Dusk is beginning to fall over Hyde Park and I’m high on life and a few plastic glasses of wine. (At college orientation they feed you. At grad school orientation they ply you with booze so you forget you have no income and 300 pages of reading.) Michael’s called me twice in the past week and so I finally return his call.
I fill him in on the past few days, and he tells me again how different I sound on the phone “Different from a year ago…and totally different then five years ago.”
“Yeah. I’ve decided Hampshire Rachel is officially dead.”
Ghosts dealt with, demons exorcised, and what’s left is this; a dozen new names in my cell phone, plans for dinner, and neighbors in my building. Tuesday at lunch I recognized a girl from Campus Days and so I went over and said hello and she was all like “oh thank you for coming over here! That was so friendly.”

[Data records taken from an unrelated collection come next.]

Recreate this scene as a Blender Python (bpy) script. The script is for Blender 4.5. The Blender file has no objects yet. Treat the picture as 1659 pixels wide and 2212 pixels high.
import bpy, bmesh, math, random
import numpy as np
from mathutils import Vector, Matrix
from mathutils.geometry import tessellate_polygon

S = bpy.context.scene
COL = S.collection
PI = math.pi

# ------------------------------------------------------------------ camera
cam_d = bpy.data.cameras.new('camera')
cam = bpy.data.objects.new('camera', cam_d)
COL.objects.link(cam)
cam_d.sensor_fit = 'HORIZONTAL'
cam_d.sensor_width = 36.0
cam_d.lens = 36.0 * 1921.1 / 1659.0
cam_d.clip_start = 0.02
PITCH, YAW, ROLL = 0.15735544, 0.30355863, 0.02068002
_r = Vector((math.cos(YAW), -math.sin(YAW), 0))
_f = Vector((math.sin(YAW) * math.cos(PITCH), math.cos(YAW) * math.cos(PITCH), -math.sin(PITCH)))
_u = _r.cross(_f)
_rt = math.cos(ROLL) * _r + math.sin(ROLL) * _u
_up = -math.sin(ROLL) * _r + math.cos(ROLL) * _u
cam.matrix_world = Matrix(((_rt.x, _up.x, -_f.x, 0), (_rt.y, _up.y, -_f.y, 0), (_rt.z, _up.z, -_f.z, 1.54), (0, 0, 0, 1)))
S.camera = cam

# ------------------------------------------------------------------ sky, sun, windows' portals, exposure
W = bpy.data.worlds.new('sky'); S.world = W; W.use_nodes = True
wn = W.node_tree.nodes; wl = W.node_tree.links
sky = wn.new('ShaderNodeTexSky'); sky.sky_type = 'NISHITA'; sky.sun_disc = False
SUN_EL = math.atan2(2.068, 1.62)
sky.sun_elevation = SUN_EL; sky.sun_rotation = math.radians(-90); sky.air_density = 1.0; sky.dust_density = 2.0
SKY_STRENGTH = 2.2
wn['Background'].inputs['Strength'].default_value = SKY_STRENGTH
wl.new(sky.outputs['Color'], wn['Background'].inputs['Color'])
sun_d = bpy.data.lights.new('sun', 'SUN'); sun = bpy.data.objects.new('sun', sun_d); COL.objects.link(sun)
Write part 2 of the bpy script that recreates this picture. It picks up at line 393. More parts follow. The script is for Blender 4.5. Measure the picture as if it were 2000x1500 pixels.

And a butterfly flaps its wings because someone just accused me of being friendly…
There’s about 150 MAPSS students which is a good size – big enough that it doesn’t get incestuous, small enough so you can know everyone’s name. It’s broken down by discipline for the one required class and most of the political science people are taking the same methodology class as me, so I’ll get to know a dozen people really well. Most of them are political theory people, and so it is mostly guys, which I like. I actually have female friends and acquintences now, but my forever comfort zone is being the lone girl at a table full of dorky guys. Which is what I did for an hour at the end of the barbeque last night; I didn’t realize I had been missing that.
Tuesday afternoon, after the useless information sessions were over, there was a gathering at the on campus Pub with free beer. The guys I was talking to while waiting on line turned out to be MAPSS, and then I spotted some girls I’d introduced myself to earlier, and so a bunch of us grabbed a table and wound up being some of the last people to leave. A few non-MAPSS people joined us…Computer Science and Math boys are very cute and kind of hot respectively. Anyway, we all went back to their apartment for cheaper beer and we ordered dominos and it was very, I guess collegiate, except we are grad students now.
And yeah. It was great. I did not feel awkward or shy or uncomfortable. Last night was more of the same and the great thing about graduate school is how normal everyone is. I remember the first days of college (and I did that twice, so I REALLY remember) how everyone was trying so hard to reinvent themselves and come across as cool and together and whatever. I remember being utterly exhausted after the first day of performances at Hampshire. There’s none of that here – everyone can kind of admit that they’re a little nervous and that they feel a little awkward and then that becomes the ice breaker and before you know if you’re sharing a six pack and talking about bad TV. That never happened in college; everyone at Hampshire was too busy trying to impress each other with what they were studying. People aren’t really doing that here. It’s already acknowledged that we’re serious, intelligent people; we’re relying on each other as a break from thinking too much about academic minutia.
So coming here was the right decision. I’m breathing a giant sigh of relief.